:: TASK OBJECTIVE ::
State how many lines of the data contain the word "picture", and write nothing besides the number.

[BEGIN]

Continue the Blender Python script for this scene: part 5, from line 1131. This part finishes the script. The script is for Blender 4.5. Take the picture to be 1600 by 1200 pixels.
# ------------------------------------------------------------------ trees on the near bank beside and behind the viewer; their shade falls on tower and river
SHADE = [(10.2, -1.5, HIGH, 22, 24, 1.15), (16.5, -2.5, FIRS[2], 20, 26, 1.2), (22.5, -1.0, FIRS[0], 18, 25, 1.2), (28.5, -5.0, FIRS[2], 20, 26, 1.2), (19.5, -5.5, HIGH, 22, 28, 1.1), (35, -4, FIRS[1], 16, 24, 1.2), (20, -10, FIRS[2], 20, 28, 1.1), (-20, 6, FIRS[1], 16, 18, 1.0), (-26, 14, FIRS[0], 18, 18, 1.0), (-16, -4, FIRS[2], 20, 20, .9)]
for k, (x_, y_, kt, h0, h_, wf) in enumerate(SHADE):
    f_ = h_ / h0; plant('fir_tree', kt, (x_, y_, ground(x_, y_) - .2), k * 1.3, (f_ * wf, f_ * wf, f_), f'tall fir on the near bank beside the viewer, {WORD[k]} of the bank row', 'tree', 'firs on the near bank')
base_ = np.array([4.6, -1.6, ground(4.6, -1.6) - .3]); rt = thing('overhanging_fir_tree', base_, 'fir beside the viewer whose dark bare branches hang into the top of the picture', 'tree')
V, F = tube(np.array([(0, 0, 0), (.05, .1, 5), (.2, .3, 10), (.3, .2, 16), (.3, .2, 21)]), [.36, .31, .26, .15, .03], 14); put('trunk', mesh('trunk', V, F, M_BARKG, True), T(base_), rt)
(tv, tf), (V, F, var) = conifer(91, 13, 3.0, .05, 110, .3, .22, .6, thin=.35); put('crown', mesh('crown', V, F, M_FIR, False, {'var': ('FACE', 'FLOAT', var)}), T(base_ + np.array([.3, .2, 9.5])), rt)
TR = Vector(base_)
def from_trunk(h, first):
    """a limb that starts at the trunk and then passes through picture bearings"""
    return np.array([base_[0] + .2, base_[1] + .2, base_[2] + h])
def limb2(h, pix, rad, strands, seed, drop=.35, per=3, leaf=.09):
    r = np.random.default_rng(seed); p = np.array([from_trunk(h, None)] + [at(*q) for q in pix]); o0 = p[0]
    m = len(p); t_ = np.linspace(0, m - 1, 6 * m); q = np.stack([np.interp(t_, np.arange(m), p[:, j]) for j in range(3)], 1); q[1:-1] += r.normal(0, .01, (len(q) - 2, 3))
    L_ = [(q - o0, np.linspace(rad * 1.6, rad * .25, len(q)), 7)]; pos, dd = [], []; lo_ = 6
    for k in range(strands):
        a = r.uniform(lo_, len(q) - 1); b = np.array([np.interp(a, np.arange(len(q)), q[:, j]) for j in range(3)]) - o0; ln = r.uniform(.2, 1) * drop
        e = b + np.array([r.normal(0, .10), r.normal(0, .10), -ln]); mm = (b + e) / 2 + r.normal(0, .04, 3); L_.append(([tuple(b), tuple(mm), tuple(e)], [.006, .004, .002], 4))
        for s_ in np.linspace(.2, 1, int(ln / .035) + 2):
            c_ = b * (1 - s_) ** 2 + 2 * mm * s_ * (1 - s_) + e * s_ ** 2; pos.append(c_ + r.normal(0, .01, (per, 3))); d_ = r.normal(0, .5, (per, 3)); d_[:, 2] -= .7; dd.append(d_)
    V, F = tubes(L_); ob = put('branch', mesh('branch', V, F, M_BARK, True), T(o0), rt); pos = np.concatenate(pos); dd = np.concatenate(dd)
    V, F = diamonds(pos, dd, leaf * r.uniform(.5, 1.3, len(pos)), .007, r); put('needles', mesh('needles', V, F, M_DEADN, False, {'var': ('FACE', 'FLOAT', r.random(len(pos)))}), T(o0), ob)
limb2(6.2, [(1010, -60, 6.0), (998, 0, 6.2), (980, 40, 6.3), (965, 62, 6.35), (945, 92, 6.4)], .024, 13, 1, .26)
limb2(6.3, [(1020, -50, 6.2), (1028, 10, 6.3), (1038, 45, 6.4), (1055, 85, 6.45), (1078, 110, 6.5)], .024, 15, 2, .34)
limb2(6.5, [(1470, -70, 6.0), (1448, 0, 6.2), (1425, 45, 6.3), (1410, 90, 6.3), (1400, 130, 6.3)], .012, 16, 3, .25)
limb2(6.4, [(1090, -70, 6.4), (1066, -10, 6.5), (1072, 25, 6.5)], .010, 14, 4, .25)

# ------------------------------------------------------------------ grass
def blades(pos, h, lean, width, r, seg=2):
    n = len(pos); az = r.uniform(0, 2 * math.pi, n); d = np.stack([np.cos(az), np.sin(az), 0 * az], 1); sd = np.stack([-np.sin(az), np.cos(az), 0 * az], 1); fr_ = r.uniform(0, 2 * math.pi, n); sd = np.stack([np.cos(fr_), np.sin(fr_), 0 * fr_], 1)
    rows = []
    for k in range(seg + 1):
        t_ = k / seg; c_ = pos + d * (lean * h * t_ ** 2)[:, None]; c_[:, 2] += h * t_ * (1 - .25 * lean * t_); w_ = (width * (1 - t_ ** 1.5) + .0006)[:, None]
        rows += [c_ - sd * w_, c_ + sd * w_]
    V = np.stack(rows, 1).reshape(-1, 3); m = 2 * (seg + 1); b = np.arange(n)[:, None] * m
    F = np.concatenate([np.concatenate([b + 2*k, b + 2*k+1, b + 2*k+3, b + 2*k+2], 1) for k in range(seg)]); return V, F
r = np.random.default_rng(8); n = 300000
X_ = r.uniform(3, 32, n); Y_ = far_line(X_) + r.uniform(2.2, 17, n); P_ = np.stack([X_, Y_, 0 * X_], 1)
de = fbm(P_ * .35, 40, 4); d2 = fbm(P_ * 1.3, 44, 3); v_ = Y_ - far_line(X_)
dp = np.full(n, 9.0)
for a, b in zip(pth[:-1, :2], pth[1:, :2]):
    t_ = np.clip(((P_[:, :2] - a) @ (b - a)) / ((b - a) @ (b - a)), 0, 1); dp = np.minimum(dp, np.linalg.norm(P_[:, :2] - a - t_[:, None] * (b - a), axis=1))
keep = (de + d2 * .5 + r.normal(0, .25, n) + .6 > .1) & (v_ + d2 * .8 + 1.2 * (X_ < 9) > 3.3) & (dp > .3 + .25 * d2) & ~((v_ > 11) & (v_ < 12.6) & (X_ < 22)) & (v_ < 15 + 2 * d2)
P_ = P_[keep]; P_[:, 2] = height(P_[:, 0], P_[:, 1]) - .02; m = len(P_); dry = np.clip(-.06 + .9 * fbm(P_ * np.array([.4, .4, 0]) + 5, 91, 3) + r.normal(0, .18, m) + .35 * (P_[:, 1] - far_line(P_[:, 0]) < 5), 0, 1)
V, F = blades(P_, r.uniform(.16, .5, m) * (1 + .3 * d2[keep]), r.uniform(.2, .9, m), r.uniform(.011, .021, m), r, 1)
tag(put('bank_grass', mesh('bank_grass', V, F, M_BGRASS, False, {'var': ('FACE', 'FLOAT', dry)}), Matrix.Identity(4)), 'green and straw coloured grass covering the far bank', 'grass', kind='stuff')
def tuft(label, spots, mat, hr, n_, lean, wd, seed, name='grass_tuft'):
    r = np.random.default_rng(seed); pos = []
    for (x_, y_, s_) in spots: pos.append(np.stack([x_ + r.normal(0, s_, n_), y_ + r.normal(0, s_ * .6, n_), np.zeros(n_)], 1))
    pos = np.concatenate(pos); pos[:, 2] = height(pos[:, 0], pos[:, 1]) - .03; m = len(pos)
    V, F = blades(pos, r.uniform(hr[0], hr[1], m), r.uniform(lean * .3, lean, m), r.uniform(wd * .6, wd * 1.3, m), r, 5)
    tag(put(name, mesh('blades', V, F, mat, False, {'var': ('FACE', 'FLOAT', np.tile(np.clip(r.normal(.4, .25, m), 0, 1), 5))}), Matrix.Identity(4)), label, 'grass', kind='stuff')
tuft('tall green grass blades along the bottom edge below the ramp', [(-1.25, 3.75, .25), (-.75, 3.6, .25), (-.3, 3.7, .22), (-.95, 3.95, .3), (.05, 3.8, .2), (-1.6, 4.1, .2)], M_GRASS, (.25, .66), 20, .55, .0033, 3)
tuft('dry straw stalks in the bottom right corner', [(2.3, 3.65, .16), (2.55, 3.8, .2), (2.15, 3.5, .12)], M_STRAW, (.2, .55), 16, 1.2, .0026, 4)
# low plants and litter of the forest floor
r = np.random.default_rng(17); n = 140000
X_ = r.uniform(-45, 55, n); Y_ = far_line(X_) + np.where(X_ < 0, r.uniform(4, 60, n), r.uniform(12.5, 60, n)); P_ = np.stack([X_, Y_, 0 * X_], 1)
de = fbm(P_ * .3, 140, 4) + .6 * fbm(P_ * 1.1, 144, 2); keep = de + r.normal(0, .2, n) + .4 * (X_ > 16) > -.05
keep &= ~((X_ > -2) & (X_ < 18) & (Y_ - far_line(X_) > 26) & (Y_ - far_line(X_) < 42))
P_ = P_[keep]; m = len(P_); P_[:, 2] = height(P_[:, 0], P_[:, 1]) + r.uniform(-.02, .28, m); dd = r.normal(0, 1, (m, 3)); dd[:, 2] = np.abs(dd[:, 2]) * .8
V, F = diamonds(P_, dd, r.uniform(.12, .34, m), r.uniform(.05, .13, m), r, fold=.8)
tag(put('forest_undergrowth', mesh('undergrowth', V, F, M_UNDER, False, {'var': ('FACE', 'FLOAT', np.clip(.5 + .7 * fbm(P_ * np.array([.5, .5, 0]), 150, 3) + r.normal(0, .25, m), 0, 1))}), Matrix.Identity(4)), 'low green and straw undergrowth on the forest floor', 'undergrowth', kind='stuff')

[END]

:: EXERCISE RESPONSE ::
3